Cedar Woods Properties says a strong second half to the 2015 financial year should produce another record profit result, with the Perth-based developer increasing its full-year profit guidance to $41 million.
Net profit for the six months to December 31 came in at $9.1 million, but the developer’s half-year revenue was down 23.7 per cent on the previous corresponding period, to $77.9 million.
However, a high proportion of its scheduled project completions will occur in the second half of the year, which is expected to drive a sixth consecutive year of profit growth.
Cedar Woods will pay an interim dividend of 12 cents per share.
Managing director Paul Sadleir said that, at December 31, Cedar Woods had secured pre-sales of around $147 million.
Most of those pre-sales are scheduled to settle in the second half of FY2015, while WA projects expected to contribute strongly in the second half of the year include The Rivergums, Mariners Cove, Piara Central, Elements, Byford on the Scarp and the Brook at Byford.
Cedar Woods also has a number of substantial projects at various stages in the planning pipeline, with a local structure plan lodged with the City of Swan in October for a 273-hectare site in Hazlemere, while planning is also advanced at the 480-lot Brabham in the Swan Valley.

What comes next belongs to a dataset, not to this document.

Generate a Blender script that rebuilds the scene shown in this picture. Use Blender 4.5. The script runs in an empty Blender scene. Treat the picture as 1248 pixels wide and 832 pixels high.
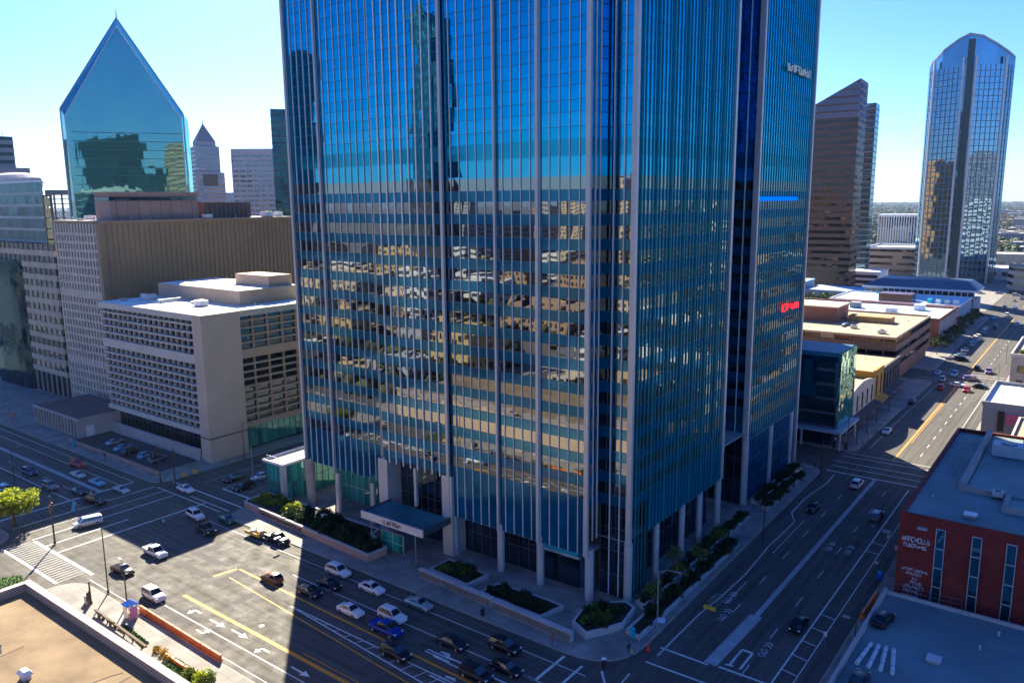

The developer is also working on detailed land use and density planning for its Mangles Bay Marina project in Rockingham, a joint venture with LandCorp which was granted federal and state environmental approvals last year.
Mr Sadleir said Cedar Woods was also increasingly active on the acquisition trail.
“Our gearing is towards the lower end of our range so we’ve got plenty of financial headroom in our facilities to allow us to both develop current projects and acquire new ones,” Mr Sadleir told Business News.
“We’ve probably got more focus on Brisbane or Melbourne than we do in Perth, in Perth we’ve got quite a few projects keeping us busy in the design and approvals phase.
“In Melbourne we are further advanced in the approvals and design with our projects there so we’re looking to top up the portfolio.
“With Brisbane, we’ve said for a while now that we’re looking to add to the portfolio so it looks a bit like Perth and Melbourne, where we’ve got younger projects going through the early phase, some mid-life projects that are generating solid cash-flows and then some getting towards completion.
“We look to have that mini pipeline in each state and that’s the reason for the focus in Queensland.”
Meanwhile, Cedar Woods also announced today it had begun the sales process for its Masters Home Improvement store in Williams Landing in Victoria, with settlement targeted for the first half of FY2016.
Mr Sadleir said the sale was in line with the developer's strategy of unlocking value at select Williams Landing town centre sites, to diversify income streams and provide an additional revenue source.
"We’ve got quite a bit going on there; the Masters has been open for around 12 months and we’ve just opened the shopping centre. We’ll probably take that through five or six years of expansion and continued growth but we may well get ot a point where it reaches maturity and we’ll make a decision as to whether we keep it or sell it on," he said.
"For most of the sites in the town centre we’ll seek to add some value and then if the time is right we’ll move them on and recycle the capital into new projects, so it will be a combination of development and sales there."